No one, least of all Jesus, promises safety in this journey of learning to give like the magi. Not even O Henry did so, however happily most of his stories ended.
As Della analyzes her lost locks and head of shameful tight curls, he rhapsodizes,
“Love and large-hearted giving, when added together, can leave deep marks. It is never easy to cover these marks, dear friends— never easy.”
No, sometimes the marks stay. Generous, risky giving can leave marks of personal hurt, financial loss, or emotional tenderness. Neither the author of my childhood story nor Jesus blanches at the thought.
Jesus’ marks of large-hearted giving were nail scars in the palms of his hands.
An Old Story
“In this world you will have trouble . . .” Live an abundant, crazy, generous life anyway. Cultivate wisdom, to be sure. Yet be willing to do the even wiser thing—give it all for what is worth infinitely more. Knowing Christ through our sacrifices.

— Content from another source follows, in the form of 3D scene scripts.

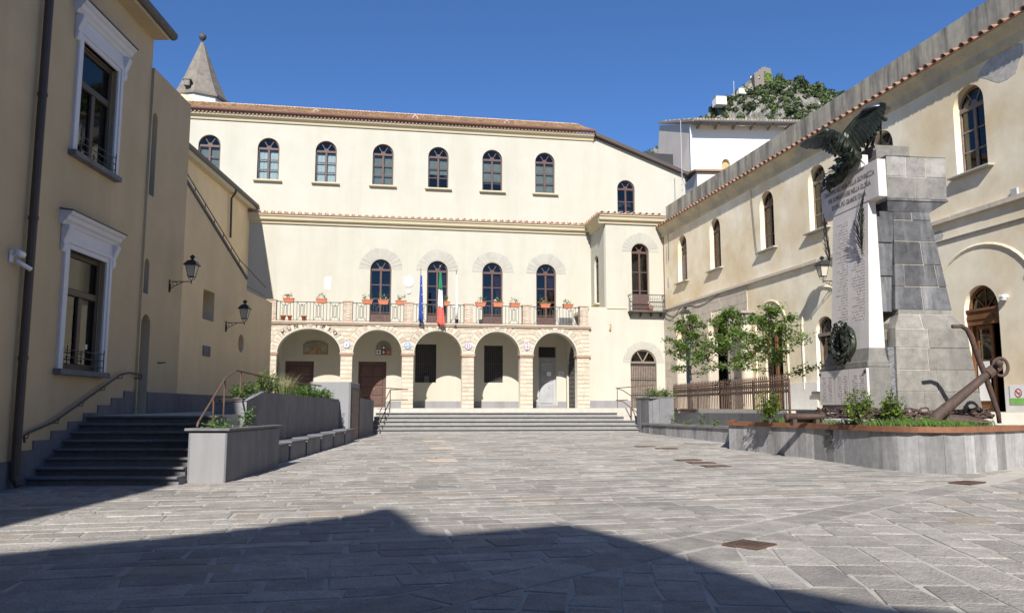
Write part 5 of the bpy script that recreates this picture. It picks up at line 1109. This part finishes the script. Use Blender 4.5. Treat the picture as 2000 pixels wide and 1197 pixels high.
SH = [(4.04, .48, 1.98, -.1, 2.0), (6.55, .70, 1.67, .1, 1.8)]
for z0, z1, cu in ((4.04, 4.62, (0, .5, 1)), (4.62, 5.18, (0, .2, .85, 1)), (5.18, 5.78, (0, .62, 1)), (5.78, 6.33, (0, 1)), (6.33, 6.55, (0, .5, 1))): block_course(z0, z1, SH, cu, 'monument_dark')
for z0, z1 in ((4.0, 4.9), (4.9, 5.75), (5.75, 6.55)): MB().hexa([(.22, .08, z0+.004), (.62, .08, z0+.004), (.62, 1.85, z0+.004), (.22, 1.85, z0+.004)], [(.22, .12, z1), (.75, .12, z1), (.75, 1.8, z1), (.22, 1.8, z1)]).build('stone_block', 'monument_dark', mo)
MB().hexa([(.55, .1, 6.55), (1.7, .1, 6.55), (1.7, 1.8, 6.55), (.55, 1.8, 6.55)], [(.48, -.02, 6.8), (2.1, -.02, 6.8), (2.1, 1.92, 6.8), (.48, 1.92, 6.8)]).build('corbel', 'monument_dark', mo)
MB().box(.47, 2.12, -.04, 1.94, 6.8, 6.85).build('corbel_fillet', 'monument_dark', mo)
TP = [(6.85, .48, 2.1, -.02, 1.92), (7.95, .52, 2.13, -.02, 1.92)]
block_course(6.85, 7.42, TP, (0, .48, 1), 'monument_stone'); block_course(7.42, 7.95, TP, (0, .33, .66, 1), 'monument_stone')
MB().hexa([(.5, -.03, 7.95), (2.14, -.03, 7.95), (2.14, 1.93, 7.95), (.5, 1.93, 7.95)], [(.65, .5, 8.12), (1.6, .5, 8.12), (1.6, 1.5, 8.12), (.65, 1.5, 8.12)]).build('sloped_cap', 'monument_stone', mo)
MB().box(.42, .95, .25, 1.65, 7.72, 8.2).build('cap_block', 'monument_stone', mo); MB().box(.46, 1.45, .42, 1.5, 8.1, 8.38).build('top_plinth', 'monument_light', mo, bevel=.015)
# marble cross-shaped slab
MB().box(.0, .22, -.45, 2.35, 6.78, 7.72).build('text_slab', 'marble', mo, bevel=.008); MB().box(.02, .22, .3, 1.55, 7.722, 8.06).build('text_slab_top', 'marble', mo, bevel=.006)
MB().hexa([(-.2, .02, 3.0), (.22, .02, 3.0), (.22, 1.86, 3.0), (-.2, 1.86, 3.0)], [(.012, .06, 6.776), (.21, .06, 6.776), (.21, 1.78, 6.776), (.012, 1.78, 6.776)]).build('name_slab', 'marble', mo)
MB().box(-.34, .24, -.14, 2.14, 2.62, 2.78).build('moulding', 'monument_light', mo, bevel=.02); MB().hexa([(-.3, -.1, 2.78), (.24, -.1, 2.78), (.24, 2.1, 2.78), (-.3, 2.1, 2.78)], [(-.2, .02, 3.1), (.24, .02, 3.1), (.24, 1.9, 3.1), (-.2, 1.9, 3.1)]).build('sloped_foot', 'monument_light', mo)
MB().box(-.34, .28, -.18, 2.18, 1.5, 2.62).build('foot_block', 'monument_light', mo, bevel=.01); MB().box(-.40, -.34, -.16, 2.16, 1.72, 2.6).build('name_panel', 'marble', mo)
mb = MB(); mb.hexa([(.2, -.25, 1.5), (.5, -.38, 1.5), (.5, 2, 1.5), (.2, 2, 1.5)], [(.2, -.12, 3.1), (.46, -.2, 3.1), (.46, 2, 3.1), (.2, 2, 3.1)]); mb.build('rough_blocks', 'rough_stone', mo)
# inscription: text stands in x,z facing -y; turn to face -x (x axis -> -y)
def inscribe(t, size, y, z, x, name='inscription', sx=.72): return inst(name, text_mesh(t, size, 'engraved', .004, sx=sx), mo, (x, y, z), (0, 0, -PI/2))
inscribe("CADEMMO ALL'ALBA DELLA GIOVINEZZA", .185, .95, 7.38, -.002); inscribe('PER SOPRAVVIVERE NELLA GLORIA', .185, .92, 7.16, -.002); inscribe('DI UNA PIÙ GRANDE ITALIA', .185, .95, 6.94, -.002)
def name_rows(cols, z0, z1, dz, xf, h=.04):
    mb = MB()
    for y0, y1 in cols:
        z = z1
        while z > z0:
            y = y0; e = y1-ru(0, .25)*(y1-y0)*2
            while y < e:
                w = ru(.018, .03)
                if rnd() > .12: mb.box(xf(z)-.004, xf(z)+.01, y, y+w*.35, z, z+h); mb.box(xf(z)-.004, xf(z)+.01, y+w*.35, y+w, z+h*random.choice((0, .4, .8)), z+h*random.choice((.2, .6, 1)))
                y += w+.012
            z -= dz
    return mb
name_rows([(.2, .85), (1.0, 1.62)], 3.75, 6.45, .073, lambda z: .012-.212*(6.776-z)/3.776).build('engraved_names', 'engraved_faint', mo)['kind'] = 'stuff'
name_rows([(-.05, .2), (.25, .5), (.72, .95), (1.0, 1.22), (1.5, 1.72), (1.8, 2.02)], 1.8, 2.42, .06, lambda z: -.402, .032).build('engraved_names', 'engraved_faint', mo)['kind'] = 'stuff'
for y in (-.1, 2.1): s_ = MB().lathe([(.05, 0), (.04, .02), (.015, .04)], 10).build('bronze_stud', 'bronze', mo); s_.location = (-.4, y, 2.52); s_.rotation_euler = (0, -PI/2, 0)
for y in (.66, 1.38): MB().box(-.402, -.396, y-.004, y+.004, 1.74, 2.58).build('panel_joint', 'engraved', mo)
# bronze palm fronds
def frond(pts, n, L, x0):
    mb = MB(); P = [Vector(p) for p in pts]
    def at(t):
        k = min(int(t*(len(P)-1)), len(P)-2); return P[k].lerp(P[k+1], t*(len(P)-1)-k)
    mb.tube([at(i/10) for i in range(11)], [.022*(1-i/12) for i in range(11)], 6)
    for i in range(n):
        t = .06+.92*i/n; p = at(t); d = (at(min(1, t+.05))-at(max(0, t-.05))).normalized()
        for s in (-1, 1):
            side = Vector((0, -s*d.z, s*d.y)); l = L*(1-.55*t)*ru(.85, 1.1)*math.sin(PI*min(1, .25+t*.9)); v = (d*.95+side*.55+Vector((-.25*rnd(), 0, 0))).normalized(); w = v.cross(Vector((1, 0, 0))).normalized()*.017
            o = Vector((-.012, 0, 0)); mb.add([p+o, p+v*l*.4+w+o, p+v*l, p+v*l*.4-w+o, p+v*l*.4-o*1.2], [(0, 1, 4), (1, 2, 4), (2, 3, 4), (3, 0, 4), (0, 3, 2, 1)])
    return mb.build('palm_frond', 'bronze', mo, fix=False)
frond([(-.12, .22, 5.45), (-.16, .2, 6.0), (-.17, .02, 6.7), (-.14, -.24, 7.38)], 34, .48, 0); frond([(-.14, 1.72, 5.4), (-.15, 1.86, 6.0), (-.12, 2.0, 6.7), (-.1, 2.1, 6.95)], 28, .36, 0)
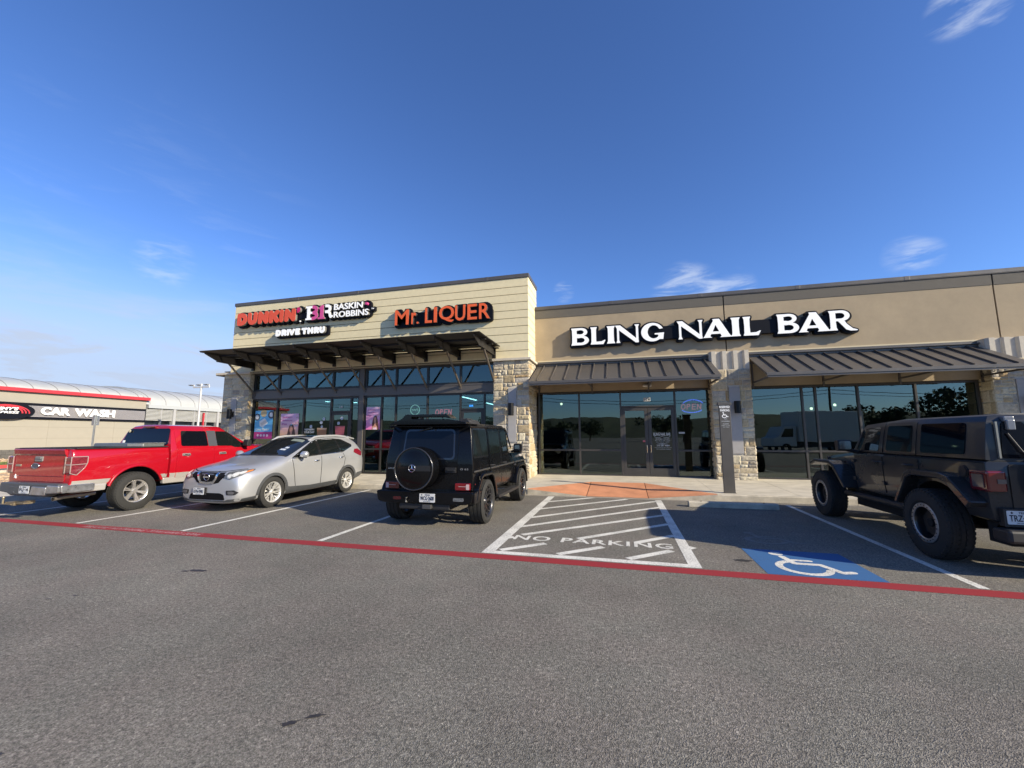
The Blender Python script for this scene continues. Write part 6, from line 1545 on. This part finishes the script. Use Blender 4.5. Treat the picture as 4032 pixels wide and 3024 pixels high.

“Yes, everything else is worthless when compared with the infinite value of knowing Christ Jesus my Lord. For his sake I have discarded everything else, counting it all as garbage, so that I could gain Christand become one with him. I no longer count on my own righteousness through obeying the law; rather, I become righteous through faith in Christ. For God’s way of making us right with himself depends on faith.I want to know Christ and experience the mighty power that raised him from the dead. I want to suffer with him, sharing in his death,so that one way or another I will experience the resurrection from the dead!” (Philippians 3.8-11)
As a child, reading The Gift of the Magi, I didn’t understand extravagant giving, the kind that didn’t make sense, that offers our most important treasures for what appears to be little gain.
To be honest, I’m still not so sure I do. But I’m learning, slowly.